O filme que levei 60 anos para assistir

O FILME QUE LEVEI 60 ANOS PARA ASSISTIR
Miguel Carqueija

Foi mais ou menos em 1960, pouco antes e pouco depois, que circulou nas bancas de jornal uma revista infantil denominada “Diversões escolares”. Diferente da maioria das publicações infantis não era de quadrinhos; havia, mas poucos. Ela apresentava artigos de cultura geral, apropriados para crianças e adolescentes.
Um desses artigos falava sobre Walt Disney, com alguns dados biográficos e alguns títulos que eu ainda não assistira. Segundo o texto, o primeiro desenho de Walt Disney havia sido “Chapeuzinho Vermelho”, de 1922.
Durante décadas eu nunca soube como poderia assistir esse desenho esquecido de um grande mestre do cinema. Aliás, como eu desconfiava, encontrava-se perdido, tendo sido encontrada uma cópia em 1998, numa biblioteca de Londres.
A obra é apresentada pela “Laugh-O-Grams” (risadas em gramas), a pequena empresa que Walt com Ub Iwerks e poucos companheiros organizaram em Kansas e que durou pouco tempo. Consta ser o primeiro filme “oficial” de Walt Disney, ainda que se saiba de alguns experimentais ainda anteriores.
O mais curioso neste desenho curto (6 minutos), mudo e em preto-e-branco, é que o conto de Charles Perrault foi adaptado para a vida moderna, com carros e aviões, e que o lobo foi substituído por um “homem mau”. Esta aliás é uma conhecida interpretação do real significado deste conto de fadas (sem fadas): o lobo simboliza o sedutor, o estuprador, e querer “comer” a Chapeuzinho quer dizer exatamente isso.
Surpreende a ousadia de Disney na década de 1920. A Chapeuzinho ´uma jovem adulta, pois dirige automóvel (ainda que movido a cachorro). O sedutor, sabendo que ela levava doces para a avó, antecipa-se à garota e, percebendo que a avó não estava, entra na casa e aguarda a chegada da neta. O detalhe da porta não travada é inverossímil, como muita coisa no cinema (ainda mais em desenhos), mas sigamos: o ataque sexual não é mostrado, mas a metáfora da casa pulando (e a palavra “Help!” no ar é evidente: luta encarniçada lá dentro). Isso pode parecer pesado para um filme infantil, mas nenhuma cena chocante é mostrada, apenas o recurso patusco da casa aos pulos. E Walt Disney, afinal, não era (felizmente) “politicamente correto”. O que cabe aos pais é alertar filhas e filhos de tenra idade para não confiarem em estranhos (assim a mensagem é válida).
Mas não ocorre estupro, é claro: o cachorro tem tempo de correr em busca de ajuda e consegue a do aviador que, vindo em socorro, joga um gancho e iça (sic) a casa, expondo o vilão.
Na parte inicial aparecem ainda a mãe de Little Red Riding Hood, preparando o lanche da mãe (e por que a avó moraria sozinha, ninguém jamais explicou) ajudada por um gato da casa, identificado como Julius the Cat, tido como o primeiro personagem fixo de Disney, que apareceu muitas vezes na série “Alice” e hoje está esquecido.
No youtube agora existe um vídeo do canal Lincolns, a “Sessão Lincult”, onde Reginald Lumière (um boneco tipo “muppet”) faz uma introdução e um apêndice com algumas explicações e fotos, no meio o desenho de Walt Disney.
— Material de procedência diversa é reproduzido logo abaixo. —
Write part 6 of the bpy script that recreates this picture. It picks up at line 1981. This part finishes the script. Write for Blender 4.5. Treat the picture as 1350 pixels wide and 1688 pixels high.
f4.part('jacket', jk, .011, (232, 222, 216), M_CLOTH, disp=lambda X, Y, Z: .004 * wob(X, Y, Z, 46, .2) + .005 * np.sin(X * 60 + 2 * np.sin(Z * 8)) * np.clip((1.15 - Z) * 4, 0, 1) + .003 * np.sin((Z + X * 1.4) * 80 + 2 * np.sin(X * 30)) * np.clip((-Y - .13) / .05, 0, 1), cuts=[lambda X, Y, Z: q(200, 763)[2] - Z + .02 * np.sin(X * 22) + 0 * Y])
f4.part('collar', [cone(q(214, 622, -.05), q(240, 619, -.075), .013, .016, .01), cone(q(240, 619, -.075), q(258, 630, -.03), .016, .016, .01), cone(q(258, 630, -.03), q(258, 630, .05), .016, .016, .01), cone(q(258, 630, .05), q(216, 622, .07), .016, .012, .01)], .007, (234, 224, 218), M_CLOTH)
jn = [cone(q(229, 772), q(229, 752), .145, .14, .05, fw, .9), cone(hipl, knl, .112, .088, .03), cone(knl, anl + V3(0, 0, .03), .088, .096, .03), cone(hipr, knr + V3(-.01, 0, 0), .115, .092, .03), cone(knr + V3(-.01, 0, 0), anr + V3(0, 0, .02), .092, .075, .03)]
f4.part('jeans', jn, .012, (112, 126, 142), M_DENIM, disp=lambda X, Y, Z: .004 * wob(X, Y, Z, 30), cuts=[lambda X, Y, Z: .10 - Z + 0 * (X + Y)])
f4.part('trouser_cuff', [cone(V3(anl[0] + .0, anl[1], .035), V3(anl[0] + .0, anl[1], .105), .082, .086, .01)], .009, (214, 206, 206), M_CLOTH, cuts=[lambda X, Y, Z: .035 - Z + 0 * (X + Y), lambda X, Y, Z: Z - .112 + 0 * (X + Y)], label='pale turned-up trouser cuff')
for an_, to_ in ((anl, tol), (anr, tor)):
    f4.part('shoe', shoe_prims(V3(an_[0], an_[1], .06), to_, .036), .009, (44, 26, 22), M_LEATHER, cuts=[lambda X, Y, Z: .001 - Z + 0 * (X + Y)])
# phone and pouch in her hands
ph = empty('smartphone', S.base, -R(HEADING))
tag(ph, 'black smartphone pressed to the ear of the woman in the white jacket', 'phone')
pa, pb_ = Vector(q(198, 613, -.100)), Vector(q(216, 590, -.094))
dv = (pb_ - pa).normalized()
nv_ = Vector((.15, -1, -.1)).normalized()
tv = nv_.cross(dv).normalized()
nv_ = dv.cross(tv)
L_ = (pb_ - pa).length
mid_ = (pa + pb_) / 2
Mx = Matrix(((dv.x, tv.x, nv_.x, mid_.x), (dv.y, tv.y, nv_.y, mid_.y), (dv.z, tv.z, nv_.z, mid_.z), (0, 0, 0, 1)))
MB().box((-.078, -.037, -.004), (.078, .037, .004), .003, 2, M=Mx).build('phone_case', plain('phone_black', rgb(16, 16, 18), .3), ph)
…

Resenha do desenho animado “Little Red Riding Hood” (Chapeuzinho Vermelho). Laugh-O-Grams, Estados Unidos, 1922. Duração: 6 minutos. Produção e direção: Walt Disney. Animação: Rudolph Ising, Carman Maxwell, Ub Iwerks, Hugh Harman, Otto Walliman, Corey Tague. Estréia em 29 de julho de 1922.

Rio de Janeiro, 31 de maio e 1º de junho de 2021.